Let me close with this. D.A. Carson uses this anonymous poem in his book on Paul’s prayers. Nobody knows who wrote this:

“He asked for strength that he might achieve. He was made weak that he might obey. He asked for health that he might do greater things. He was given infirmity that he might do better things. He asked for riches that he might be happy. He was given poverty that he might be wise. He asked for power that he might have the praise of men. He was given weakness that he might feel the need of God. He asked for all things that he might enjoy life. He was given life that he might enjoy all things. He received nothing that he asked for but all that he hoped for. God answered his prayers.”

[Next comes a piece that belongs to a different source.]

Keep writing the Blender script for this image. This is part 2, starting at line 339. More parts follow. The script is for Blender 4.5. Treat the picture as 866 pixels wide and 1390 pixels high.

Let’s go to the Lord in prayer.

Father, thank You that You answer our prayers. Thank You that You give us what You want us to have. Thank You that You give us strength when the answers are strange and hard and not what we longed for. You give us grace when the answers are long in coming and we find that the prize, the great prize, is not the thing we wanted You to do but You Yourself. O, our Father, You’re so good. You’re so good to us. We love You. We rejoice in You. We rejoice in Your love for us. We thank You especially for our Savior who shed His blood that we might be Your sons and daughters and His brothers and sisters. We thank You, our Father. Receive our praise and receive our thanks and go with us now, Father. In Jesus’ name we pray, amen.